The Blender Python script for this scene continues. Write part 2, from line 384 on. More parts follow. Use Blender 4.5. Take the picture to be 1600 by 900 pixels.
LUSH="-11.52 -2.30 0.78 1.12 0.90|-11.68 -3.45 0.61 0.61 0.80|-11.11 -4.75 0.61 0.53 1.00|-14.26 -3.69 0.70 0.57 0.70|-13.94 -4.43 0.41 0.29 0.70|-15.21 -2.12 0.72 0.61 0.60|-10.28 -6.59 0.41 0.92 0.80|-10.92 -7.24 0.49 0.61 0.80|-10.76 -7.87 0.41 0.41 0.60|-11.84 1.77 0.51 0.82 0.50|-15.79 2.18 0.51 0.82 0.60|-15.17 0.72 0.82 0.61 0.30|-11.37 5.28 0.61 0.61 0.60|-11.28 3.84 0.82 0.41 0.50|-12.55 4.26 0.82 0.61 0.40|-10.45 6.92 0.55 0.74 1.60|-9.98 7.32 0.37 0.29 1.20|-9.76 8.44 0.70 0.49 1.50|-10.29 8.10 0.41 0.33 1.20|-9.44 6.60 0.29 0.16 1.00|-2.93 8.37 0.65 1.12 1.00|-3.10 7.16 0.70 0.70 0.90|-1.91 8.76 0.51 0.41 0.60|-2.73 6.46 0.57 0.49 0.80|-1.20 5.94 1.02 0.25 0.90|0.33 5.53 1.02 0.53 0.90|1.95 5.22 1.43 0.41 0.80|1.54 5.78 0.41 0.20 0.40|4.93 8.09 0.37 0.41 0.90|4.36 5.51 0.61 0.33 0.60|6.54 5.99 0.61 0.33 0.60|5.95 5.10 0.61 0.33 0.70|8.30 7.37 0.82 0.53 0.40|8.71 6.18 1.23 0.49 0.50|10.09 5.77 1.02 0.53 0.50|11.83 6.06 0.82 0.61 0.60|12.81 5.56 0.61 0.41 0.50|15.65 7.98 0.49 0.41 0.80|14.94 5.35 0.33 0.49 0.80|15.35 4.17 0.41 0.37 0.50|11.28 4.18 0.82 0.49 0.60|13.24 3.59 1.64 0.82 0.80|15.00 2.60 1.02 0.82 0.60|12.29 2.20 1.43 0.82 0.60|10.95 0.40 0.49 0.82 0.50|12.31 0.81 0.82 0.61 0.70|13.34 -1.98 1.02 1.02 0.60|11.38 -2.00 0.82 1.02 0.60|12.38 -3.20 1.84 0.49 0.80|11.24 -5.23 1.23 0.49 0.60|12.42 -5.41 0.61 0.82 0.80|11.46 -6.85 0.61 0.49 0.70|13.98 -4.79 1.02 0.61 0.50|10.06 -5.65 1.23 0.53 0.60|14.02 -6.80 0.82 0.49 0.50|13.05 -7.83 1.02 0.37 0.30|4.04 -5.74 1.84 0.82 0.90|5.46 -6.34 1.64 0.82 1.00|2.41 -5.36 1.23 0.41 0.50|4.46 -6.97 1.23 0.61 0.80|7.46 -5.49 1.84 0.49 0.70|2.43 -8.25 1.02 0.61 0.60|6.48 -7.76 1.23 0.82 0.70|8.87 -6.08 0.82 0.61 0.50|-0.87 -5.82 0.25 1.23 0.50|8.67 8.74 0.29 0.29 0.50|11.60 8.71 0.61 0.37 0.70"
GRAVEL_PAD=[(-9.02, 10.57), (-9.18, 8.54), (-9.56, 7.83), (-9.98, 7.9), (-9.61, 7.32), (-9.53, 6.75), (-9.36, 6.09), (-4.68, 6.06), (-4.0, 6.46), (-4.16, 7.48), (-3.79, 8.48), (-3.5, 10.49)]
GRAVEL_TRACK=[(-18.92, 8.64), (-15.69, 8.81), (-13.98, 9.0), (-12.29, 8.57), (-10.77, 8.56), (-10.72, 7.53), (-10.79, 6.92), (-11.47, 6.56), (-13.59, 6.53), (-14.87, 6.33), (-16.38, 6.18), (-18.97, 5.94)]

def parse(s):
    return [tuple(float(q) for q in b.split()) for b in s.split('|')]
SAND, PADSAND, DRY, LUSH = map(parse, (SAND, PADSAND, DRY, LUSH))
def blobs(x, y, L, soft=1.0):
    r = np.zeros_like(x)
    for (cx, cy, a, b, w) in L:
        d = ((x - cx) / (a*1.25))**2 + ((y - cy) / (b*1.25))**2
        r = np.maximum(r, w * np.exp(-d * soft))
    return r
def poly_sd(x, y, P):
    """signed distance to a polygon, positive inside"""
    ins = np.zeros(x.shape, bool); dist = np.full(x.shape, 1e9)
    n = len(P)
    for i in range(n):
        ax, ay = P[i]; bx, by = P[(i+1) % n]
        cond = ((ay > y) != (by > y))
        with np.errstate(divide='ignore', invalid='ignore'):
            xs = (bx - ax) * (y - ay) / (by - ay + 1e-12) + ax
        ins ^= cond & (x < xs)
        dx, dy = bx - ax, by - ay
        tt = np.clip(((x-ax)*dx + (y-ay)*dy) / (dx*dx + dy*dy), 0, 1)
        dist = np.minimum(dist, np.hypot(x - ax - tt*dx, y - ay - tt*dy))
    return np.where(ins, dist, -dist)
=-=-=
Task to complete: Copy out the full listing exactly.

The solution:
The Blender Python script for this scene continues. Write part 2, from line 384 on. More parts follow. Use Blender 4.5. Take the picture to be 1600 by 900 pixels.
LUSH="-11.52 -2.30 0.78 1.12 0.90|-11.68 -3.45 0.61 0.61 0.80|-11.11 -4.75 0.61 0.53 1.00|-14.26 -3.69 0.70 0.57 0.70|-13.94 -4.43 0.41 0.29 0.70|-15.21 -2.12 0.72 0.61 0.60|-10.28 -6.59 0.41 0.92 0.80|-10.92 -7.24 0.49 0.61 0.80|-10.76 -7.87 0.41 0.41 0.60|-11.84 1.77 0.51 0.82 0.50|-15.79 2.18 0.51 0.82 0.60|-15.17 0.72 0.82 0.61 0.30|-11.37 5.28 0.61 0.61 0.60|-11.28 3.84 0.82 0.41 0.50|-12.55 4.26 0.82 0.61 0.40|-10.45 6.92 0.55 0.74 1.60|-9.98 7.32 0.37 0.29 1.20|-9.76 8.44 0.70 0.49 1.50|-10.29 8.10 0.41 0.33 1.20|-9.44 6.60 0.29 0.16 1.00|-2.93 8.37 0.65 1.12 1.00|-3.10 7.16 0.70 0.70 0.90|-1.91 8.76 0.51 0.41 0.60|-2.73 6.46 0.57 0.49 0.80|-1.20 5.94 1.02 0.25 0.90|0.33 5.53 1.02 0.53 0.90|1.95 5.22 1.43 0.41 0.80|1.54 5.78 0.41 0.20 0.40|4.93 8.09 0.37 0.41 0.90|4.36 5.51 0.61 0.33 0.60|6.54 5.99 0.61 0.33 0.60|5.95 5.10 0.61 0.33 0.70|8.30 7.37 0.82 0.53 0.40|8.71 6.18 1.23 0.49 0.50|10.09 5.77 1.02 0.53 0.50|11.83 6.06 0.82 0.61 0.60|12.81 5.56 0.61 0.41 0.50|15.65 7.98 0.49 0.41 0.80|14.94 5.35 0.33 0.49 0.80|15.35 4.17 0.41 0.37 0.50|11.28 4.18 0.82 0.49 0.60|13.24 3.59 1.64 0.82 0.80|15.00 2.60 1.02 0.82 0.60|12.29 2.20 1.43 0.82 0.60|10.95 0.40 0.49 0.82 0.50|12.31 0.81 0.82 0.61 0.70|13.34 -1.98 1.02 1.02 0.60|11.38 -2.00 0.82 1.02 0.60|12.38 -3.20 1.84 0.49 0.80|11.24 -5.23 1.23 0.49 0.60|12.42 -5.41 0.61 0.82 0.80|11.46 -6.85 0.61 0.49 0.70|13.98 -4.79 1.02 0.61 0.50|10.06 -5.65 1.23 0.53 0.60|14.02 -6.80 0.82 0.49 0.50|13.05 -7.83 1.02 0.37 0.30|4.04 -5.74 1.84 0.82 0.90|5.46 -6.34 1.64 0.82 1.00|2.41 -5.36 1.23 0.41 0.50|4.46 -6.97 1.23 0.61 0.80|7.46 -5.49 1.84 0.49 0.70|2.43 -8.25 1.02 0.61 0.60|6.48 -7.76 1.23 0.82 0.70|8.87 -6.08 0.82 0.61 0.50|-0.87 -5.82 0.25 1.23 0.50|8.67 8.74 0.29 0.29 0.50|11.60 8.71 0.61 0.37 0.70"
GRAVEL_PAD=[(-9.02, 10.57), (-9.18, 8.54), (-9.56, 7.83), (-9.98, 7.9), (-9.61, 7.32), (-9.53, 6.75), (-9.36, 6.09), (-4.68, 6.06), (-4.0, 6.46), (-4.16, 7.48), (-3.79, 8.48), (-3.5, 10.49)]
GRAVEL_TRACK=[(-18.92, 8.64), (-15.69, 8.81), (-13.98, 9.0), (-12.29, 8.57), (-10.77, 8.56), (-10.72, 7.53), (-10.79, 6.92), (-11.47, 6.56), (-13.59, 6.53), (-14.87, 6.33), (-16.38, 6.18), (-18.97, 5.94)]

def parse(s):
    return [tuple(float(q) for q in b.split()) for b in s.split('|')]
SAND, PADSAND, DRY, LUSH = map(parse, (SAND, PADSAND, DRY, LUSH))
def blobs(x, y, L, soft=1.0):
    r = np.zeros_like(x)
    for (cx, cy, a, b, w) in L:
        d = ((x - cx) / (a*1.25))**2 + ((y - cy) / (b*1.25))**2
        r = np.maximum(r, w * np.exp(-d * soft))
    return r
def poly_sd(x, y, P):
    """signed distance to a polygon, positive inside"""
    ins = np.zeros(x.shape, bool); dist = np.full(x.shape, 1e9)
    n = len(P)
    for i in range(n):
        ax, ay = P[i]; bx, by = P[(i+1) % n]
        cond = ((ay > y) != (by > y))
        with np.errstate(divide='ignore', invalid='ignore'):
            xs = (bx - ax) * (y - ay) / (by - ay + 1e-12) + ax
        ins ^= cond & (x < xs)
        dx, dy = bx - ax, by - ay
        tt = np.clip(((x-ax)*dx + (y-ay)*dy) / (dx*dx + dy*dy), 0, 1)
        dist = np.minimum(dist, np.hypot(x - ax - tt*dx, y - ay - tt*dy))
    return np.where(ins, dist, -dist)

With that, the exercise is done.